— Begin Recorded data —

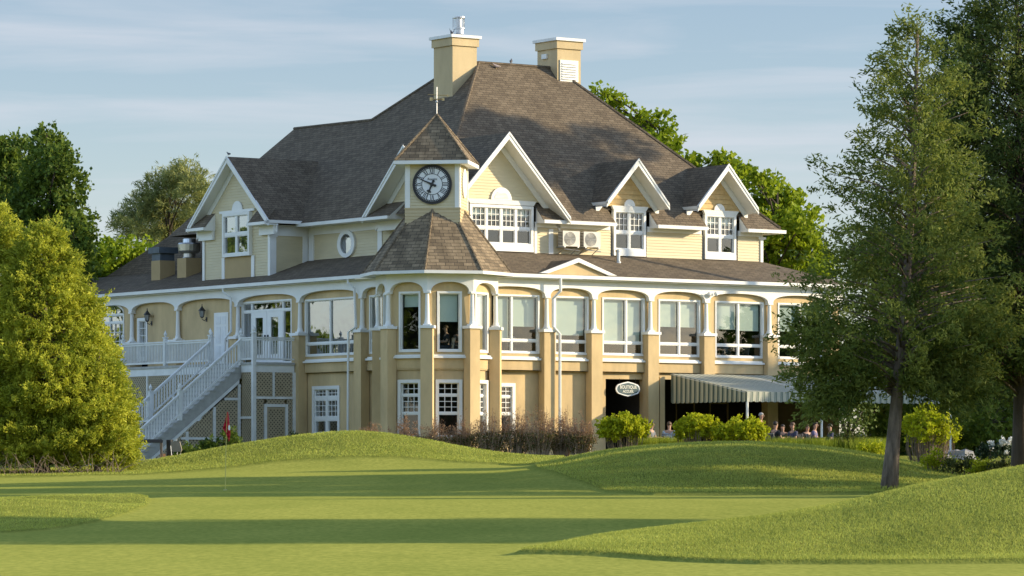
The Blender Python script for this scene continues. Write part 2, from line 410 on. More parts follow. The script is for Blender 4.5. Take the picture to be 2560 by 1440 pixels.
def grass_mat():
    m, N, L = nodes_of('mown_grass')
    out = N.new('ShaderNodeOutputMaterial'); p = N.new('ShaderNodeBsdfPrincipled'); L.new(p.outputs[0], out.inputs[0])
    p.inputs['Roughness'].default_value = .9; p.inputs['Specular IOR Level'].default_value = 0
    p.inputs['Sheen Weight'].default_value = .12; p.inputs['Sheen Tint'].default_value = (.75, .8, .2, 1)
    t = N.new('ShaderNodeTexCoord')
    def noise(sc, det, stretch):
        mpn = N.new('ShaderNodeMapping'); mpn.inputs['Scale'].default_value = stretch
        z = N.new('ShaderNodeTexNoise'); z.inputs['Scale'].default_value = sc; z.inputs['Detail'].default_value = det; z.inputs['Roughness'].default_value = .65
        L.new(t.outputs['Object'], mpn.inputs[0]); L.new(mpn.outputs[0], z.inputs['Vector']); return z
    def ramp(z, a, b, lo=.35, hi=.65):
        r = N.new('ShaderNodeValToRGB'); r.color_ramp.elements[0].position = lo; r.color_ramp.elements[1].position = hi
        r.color_ramp.elements[0].color = (*a, 1); r.color_ramp.elements[1].color = (*b, 1); L.new(z.outputs['Fac'], r.inputs[0]); return r
    g = ramp(noise(.35, 6, (1, .35, 1)), (.168, .195, .04), (.24, .25, .056))
    gf = ramp(noise(9, 3, (1, .3, 1)), (.74, .79, .74), (1.22, 1.18, 1.22))
    k = ramp(noise(1.3, 7, (1, .35, 1)), (.118, .155, .03), (.245, .26, .055), .3, .7)
    kf = ramp(noise(28, 4, (1, .22, 1)), (.55, .6, .5), (1.4, 1.32, 1.35), .33, .67)
    def mul(a, b):
        x = N.new('ShaderNodeMix'); x.data_type = 'RGBA'; x.blend_type = 'MULTIPLY'; x.inputs['Factor'].default_value = 1
        L.new(a.outputs[0], x.inputs['A']); L.new(b.outputs[0], x.inputs['B']); return x
    gg, kk = mul(g, gf), mul(k, kf)
    a = N.new('ShaderNodeAttribute'); a.attribute_name = 'rough'
    x = N.new('ShaderNodeMix'); x.data_type = 'RGBA'
    L.new(a.outputs['Fac'], x.inputs['Factor']); L.new(gg.outputs['Result'], x.inputs['A']); L.new(kk.outputs['Result'], x.inputs['B'])
    L.new(x.outputs['Result'], p.inputs['Base Color'])
    zb = noise(30, 3, (1, .35, 1)); b = N.new('ShaderNodeBump'); b.inputs['Distance'].default_value = .06
    mr = N.new('ShaderNodeMapRange'); mr.inputs['To Min'].default_value = .08; mr.inputs['To Max'].default_value = .8
    L.new(a.outputs['Fac'], mr.inputs['Value']); L.new(mr.outputs[0], b.inputs['Strength'])
    L.new(zb.outputs['Fac'], b.inputs['Height']); L.new(b.outputs[0], p.inputs['Normal'])
    return m
ground = link_mesh('ground', me, grass_mat())
tag(ground, kind='structure')
# ------------------------------------------------------------------ clubhouse
TH = 35.0
OX, OY = (1083 - 1280) * 153 / F_PX, 153.0
HOUSE = empty('clubhouse', (OX, OY, 0), math.radians(TH),
              'large pale yellow clubhouse with brown shingled roofs, clock turret and white arcade', 'building')
BM = T(OX, OY, 0) @ RZ(TH)                    # house frame -> world
def hw(u, v, z): return BM @ Vector((u, v, z))
def RF(v0): return T(0, v0, 0)                # right facade frame: x along the wall, y inward
def LF(u0): return T(u0, 0, 0) @ RZ(-90)      # left facade frame: x = -v
TF = T(.115, -.08, 0) @ RZ(-43)               # turret frame, -y is the clock side
RO = 2.42
AP = RO * math.cos(math.radians(22.5))
def FM(beta, ap=AP): return TF @ RZ(beta) @ T(0, -ap, 0)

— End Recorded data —

Repeat the material above in full and exactly, omitting the pictures.

## Right answer:
The Blender Python script for this scene continues. Write part 2, from line 410 on. More parts follow. The script is for Blender 4.5. Take the picture to be 2560 by 1440 pixels.
def grass_mat():
    m, N, L = nodes_of('mown_grass')
    out = N.new('ShaderNodeOutputMaterial'); p = N.new('ShaderNodeBsdfPrincipled'); L.new(p.outputs[0], out.inputs[0])
    p.inputs['Roughness'].default_value = .9; p.inputs['Specular IOR Level'].default_value = 0
    p.inputs['Sheen Weight'].default_value = .12; p.inputs['Sheen Tint'].default_value = (.75, .8, .2, 1)
    t = N.new('ShaderNodeTexCoord')
    def noise(sc, det, stretch):
        mpn = N.new('ShaderNodeMapping'); mpn.inputs['Scale'].default_value = stretch
        z = N.new('ShaderNodeTexNoise'); z.inputs['Scale'].default_value = sc; z.inputs['Detail'].default_value = det; z.inputs['Roughness'].default_value = .65
        L.new(t.outputs['Object'], mpn.inputs[0]); L.new(mpn.outputs[0], z.inputs['Vector']); return z
    def ramp(z, a, b, lo=.35, hi=.65):
        r = N.new('ShaderNodeValToRGB'); r.color_ramp.elements[0].position = lo; r.color_ramp.elements[1].position = hi
        r.color_ramp.elements[0].color = (*a, 1); r.color_ramp.elements[1].color = (*b, 1); L.new(z.outputs['Fac'], r.inputs[0]); return r
    g = ramp(noise(.35, 6, (1, .35, 1)), (.168, .195, .04), (.24, .25, .056))
    gf = ramp(noise(9, 3, (1, .3, 1)), (.74, .79, .74), (1.22, 1.18, 1.22))
    k = ramp(noise(1.3, 7, (1, .35, 1)), (.118, .155, .03), (.245, .26, .055), .3, .7)
    kf = ramp(noise(28, 4, (1, .22, 1)), (.55, .6, .5), (1.4, 1.32, 1.35), .33, .67)
    def mul(a, b):
        x = N.new('ShaderNodeMix'); x.data_type = 'RGBA'; x.blend_type = 'MULTIPLY'; x.inputs['Factor'].default_value = 1
        L.new(a.outputs[0], x.inputs['A']); L.new(b.outputs[0], x.inputs['B']); return x
    gg, kk = mul(g, gf), mul(k, kf)
    a = N.new('ShaderNodeAttribute'); a.attribute_name = 'rough'
    x = N.new('ShaderNodeMix'); x.data_type = 'RGBA'
    L.new(a.outputs['Fac'], x.inputs['Factor']); L.new(gg.outputs['Result'], x.inputs['A']); L.new(kk.outputs['Result'], x.inputs['B'])
    L.new(x.outputs['Result'], p.inputs['Base Color'])
    zb = noise(30, 3, (1, .35, 1)); b = N.new('ShaderNodeBump'); b.inputs['Distance'].default_value = .06
    mr = N.new('ShaderNodeMapRange'); mr.inputs['To Min'].default_value = .08; mr.inputs['To Max'].default_value = .8
    L.new(a.outputs['Fac'], mr.inputs['Value']); L.new(mr.outputs[0], b.inputs['Strength'])
    L.new(zb.outputs['Fac'], b.inputs['Height']); L.new(b.outputs[0], p.inputs['Normal'])
    return m
ground = link_mesh('ground', me, grass_mat())
tag(ground, kind='structure')
# ------------------------------------------------------------------ clubhouse
TH = 35.0
OX, OY = (1083 - 1280) * 153 / F_PX, 153.0
HOUSE = empty('clubhouse', (OX, OY, 0), math.radians(TH),
              'large pale yellow clubhouse with brown shingled roofs, clock turret and white arcade', 'building')
BM = T(OX, OY, 0) @ RZ(TH)                    # house frame -> world
def hw(u, v, z): return BM @ Vector((u, v, z))
def RF(v0): return T(0, v0, 0)                # right facade frame: x along the wall, y inward
def LF(u0): return T(u0, 0, 0) @ RZ(-90)      # left facade frame: x = -v
TF = T(.115, -.08, 0) @ RZ(-43)               # turret frame, -y is the clock side
RO = 2.42
AP = RO * math.cos(math.radians(22.5))
def FM(beta, ap=AP): return TF @ RZ(beta) @ T(0, -ap, 0)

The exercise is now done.